AI literacy is becoming a necessary skill. And to develop it properly, the role of teachers is essential.
How Can AInara Help Integrate AI with Educational Purpose?
AInara was created precisely to bring artificial intelligence closer to teachers’ work through an educational, safe, and guided approach. Its goal is not to replace teachers, but to help them create, adapt, and personalize content more easily.
With AInara, teachers can generate activities, quizzes, stories, readings, audio resources, learning situations, and resources adapted to different levels, languages, and needs. This makes it possible to take advantage of AI’s potential without relying on general-purpose tools that are not always designed for the classroom.
In addition, AInara helps teachers use AI with a clear pedagogical intention. Teachers remain the ones who review, adjust, and decide how to apply each resource. The tool provides support, but educational judgment remains in teachers’ hands.
In a context where teachers are calling for more training and appropriate tools, solutions like AInara can support a more practical, safe, and coherent integration of AI in schools.
In Summary
Pearson’s data show a clear reality: AI is gaining presence in classrooms, and more and more teachers perceive its value. It helps save time, facilitates the creation of resources, and opens up new possibilities for personalizing learning.

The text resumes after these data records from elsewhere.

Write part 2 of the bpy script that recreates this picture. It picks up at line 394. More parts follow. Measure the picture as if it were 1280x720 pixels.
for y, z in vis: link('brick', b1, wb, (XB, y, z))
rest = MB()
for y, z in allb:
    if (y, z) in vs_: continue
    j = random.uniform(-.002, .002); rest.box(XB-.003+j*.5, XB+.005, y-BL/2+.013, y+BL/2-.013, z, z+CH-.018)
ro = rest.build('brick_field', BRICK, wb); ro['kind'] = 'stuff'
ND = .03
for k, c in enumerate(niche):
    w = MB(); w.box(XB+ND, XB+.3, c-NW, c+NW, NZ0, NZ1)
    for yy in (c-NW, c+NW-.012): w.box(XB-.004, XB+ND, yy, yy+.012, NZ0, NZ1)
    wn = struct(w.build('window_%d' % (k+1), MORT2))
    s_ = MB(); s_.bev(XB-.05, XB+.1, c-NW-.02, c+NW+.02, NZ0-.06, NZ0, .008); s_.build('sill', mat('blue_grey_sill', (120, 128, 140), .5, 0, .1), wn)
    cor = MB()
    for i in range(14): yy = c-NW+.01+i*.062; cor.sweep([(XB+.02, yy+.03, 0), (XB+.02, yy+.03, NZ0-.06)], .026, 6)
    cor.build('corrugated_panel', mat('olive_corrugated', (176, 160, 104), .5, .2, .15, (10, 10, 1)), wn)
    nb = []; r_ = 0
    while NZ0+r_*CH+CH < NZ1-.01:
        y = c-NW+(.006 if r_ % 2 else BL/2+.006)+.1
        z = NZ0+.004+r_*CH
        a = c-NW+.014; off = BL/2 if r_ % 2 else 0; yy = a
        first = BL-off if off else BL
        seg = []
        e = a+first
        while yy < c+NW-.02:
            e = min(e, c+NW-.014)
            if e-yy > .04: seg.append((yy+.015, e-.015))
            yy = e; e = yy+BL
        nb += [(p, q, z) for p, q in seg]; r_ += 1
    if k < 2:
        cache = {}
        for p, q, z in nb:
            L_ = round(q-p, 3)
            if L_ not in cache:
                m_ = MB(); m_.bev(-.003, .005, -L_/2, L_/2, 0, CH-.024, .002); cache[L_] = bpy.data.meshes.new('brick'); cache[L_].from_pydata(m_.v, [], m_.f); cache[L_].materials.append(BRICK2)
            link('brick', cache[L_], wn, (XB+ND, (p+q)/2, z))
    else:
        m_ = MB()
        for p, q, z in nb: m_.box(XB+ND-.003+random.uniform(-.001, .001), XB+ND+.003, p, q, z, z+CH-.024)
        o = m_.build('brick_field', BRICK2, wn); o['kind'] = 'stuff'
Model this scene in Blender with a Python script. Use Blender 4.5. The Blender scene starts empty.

At the same time, the study reminds us that training is essential. AI can contribute a great deal to education, but it requires prepared teachers, clear criteria, and tools specifically designed for the educational context.
With AInara, artificial intelligence becomes an ally for teachers. It is a tool that makes it possible to create more adapted content, respond better to classroom diversity, and move toward a more personalized education, always with the human perspective guiding the process.